À travers de nombreux rappels au chef d’oeuvre de Welles et une narration parfaitement huilée, entremêlant passé et présent, le cinéaste dessine un discours méta passionnant, dans lequel l’existence et l’entourage du protagoniste trouvent leurs équivalents chez Kane.
Fincher s’attelle ainsi à démanteler son propre statut d’auteur, qu’on lui a toujours attribué, en filmant le génie de ce scénariste de l’ombre, constamment en avance sur son temps et faisant du processus d’écriture une introspection. Tom Burke, dans le film, n’est pas tant Orson Welles que Fincher lui-même, un grand démiurge qu’on a toujours eu tendance à placer seul au sommet.
Mank se dresse alors comme une simple lettre d’amour. Celle d’un réalisateur, rendant hommage au travail des scénaristes qui l’ont épaulé, et celle d’un fils, disant adieu à son père.
LE CONTRE
Ophélie D.
Mank, ou le retour mitigé du roi
Six années après Gone Girl, quelques prouesses avec Mindhunter et David Fincher renoue avec les longs-métrages pour signer avec Netflix un hommage caduc aux 30s et à sonindustrie cinématographique : Mank scénarisé par son propre père.

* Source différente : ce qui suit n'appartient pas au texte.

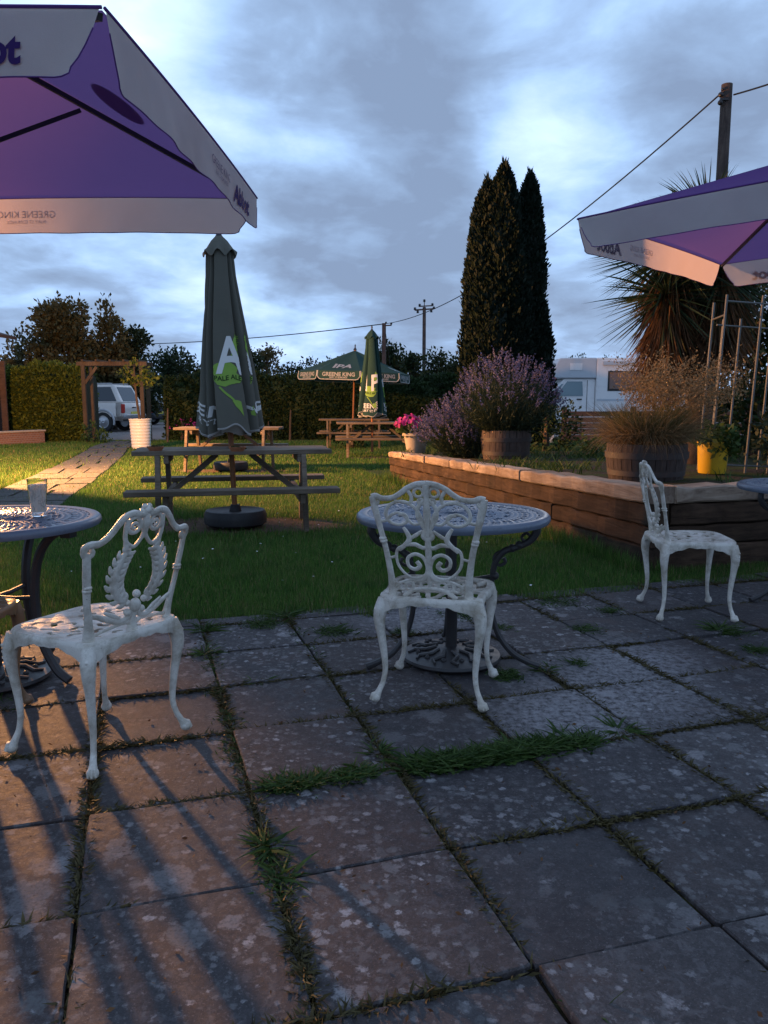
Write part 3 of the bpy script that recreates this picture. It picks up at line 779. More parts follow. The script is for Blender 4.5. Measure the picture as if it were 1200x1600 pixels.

Avec Mank , c’est tout un pan de l’histoire du cinéma des années 30 que nous (re)découvrons, bien au-delà de l’écriture de Citizen Kane par l’emblématique et problématique Mankiewicz. Fincher nous offre donc, avec une timeline voguant entre passé et présent, des événements de la vie de ce scénariste, qui alimentent tant la profondeur de l’homme qu’ils n’illustrent la réalité politique, industrielle, mondaine, pourrie du cinéma de cette ère.
On peut alors apprécier toute l’expressivité de la mise en scène des dialogues de ce maître en la matière. La caméra navigue dans les scènes avec précision et justesse animant des séquences cependant parfois trop bavardes. Il faut d’ailleurs avoir un bagage historique conséquent pour réussir à contextualiser les nombreux sujets abordés ; cette richesse peut sortir certains spectateurs du film.
Malheureusement, si la narration articulée autour de flashbacks est parfaite, l’esthétique hasardeuse et proche du gadget alourdit le génie de Fincher. Voulant être un « 30s movie », Mank n’a pas l’étoffe et la profondeur visuelle de ces films emblématiques de l’époque. Le noir & blanc n’est pas à la hauteur et propose des images lisses et claires presque « trop
parfaites » et dont les contrastes et les jeux de lumières se font timides, sans relief. La technique de réalisation ne renvoie pas au talent de Fincher, dévoilant des fonds médiocres, des procédés superflus – comme les cigarettes burns – et n’apportant finalement rien à l’oeuvre. Une re-création des années 30 donc très bancale et gentillette dont le travail sonore « cliché » et mal exécuté est trop présent et percute en désaccord avec la nature de certaines scènes.
Si Mank est maladroit, la performance de Gary Oldman porte le film. Portrait d’un personnage typiquement finchérien et en recherche d’un idéal, l’acteur réussit à animer un Mankiewicz pourtant sans âme ou presque. Les émotions et le traitement des personnages n’est pas assez approfondi, sans doute du fait de leur grand nombre. On s’attache
difficilement à eux, loin des enjeux et des tensions que Fincher a l’habitude de procurer.
Oeuvre imparfaite mais jouissive, Mank nous offre le retour d’un David Fincher influencé par l’hommage qu’il voulut rendre à son père, mais pas de son complet talent.